38.   In court, the adversarial context may be provided by the presence of interveners with a stake in the outcome. As the development in this phased strata is ongoing, the owner developer appears to have a stake in the outcome of this dispute. The evidence indicates that part of the owner developer’s business plan involves owners not being responsible for common expenses attributable to other phases. Yet the owner developer is not a party to this dispute, and so cannot provide the necessary adversarial context. Neither can the sections, who are also not named parties in this dispute.

39.   The other rationale from mootness that I find applicable here is the need to conserve the court’s (or the CRT’s) resources. I find the CRT’s mandate to provide dispute resolution services accessibly, quickly and economically is impaired if it is asked to give strata corporations approval before they act. It is not the CRT’s role to backstop the legal opinions of strata corporations. There is no provision in the CRTA that allows parties to seek a legal opinion from the CRT.

40.   Additionally, I find Mr. Suydam’s requested remedies are, in substance, largely declarations, such as declaring bylaws and budgets invalid. Although CRT decisions are not binding on me, I agree with and adopt the vice chair’s reasoning in Fisher v. The Owners, Strata Plan VR 1420, 2019 BCCRT 1379, at paragraphs 62-67. I find that the CRT does not generally have jurisdiction to make declaratory orders.

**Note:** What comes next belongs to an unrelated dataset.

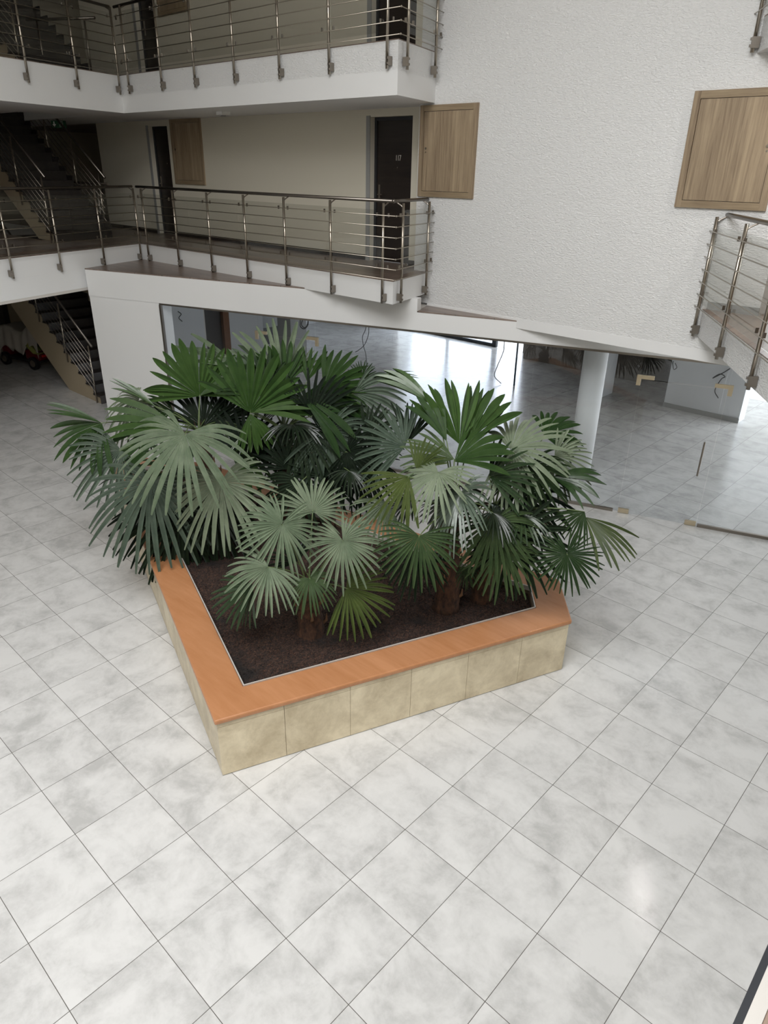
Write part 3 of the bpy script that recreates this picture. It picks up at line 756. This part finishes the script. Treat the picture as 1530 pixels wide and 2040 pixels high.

41.   In summary, I find the CRT should exercise its discretion not to resolve this dispute because there is no live dispute, no adversarial context, the parties are effectively seeking a legal opinion, and the requested remedies are declaratory orders, which the CRT generally cannot grant. I find the CRT should refuse to resolve this dispute under CRTA section 11(1)(b).

CRT FEES AND EXPENSES

42.   In accordance with the CRTA and the CRT’s rules, as Mr. Suydam was unsuccessful I find he is not entitled to any reimbursement of CRT fees. Neither party claimed any dispute-related expenses, and I would not have allowed any.

43.   The strata must comply with section 189.4 of the SPA, which includes not charging dispute-related expenses against Mr. Suydam.

ORDER

44.   I refuse to resolve this dispute under CRTA section 11(1)(b).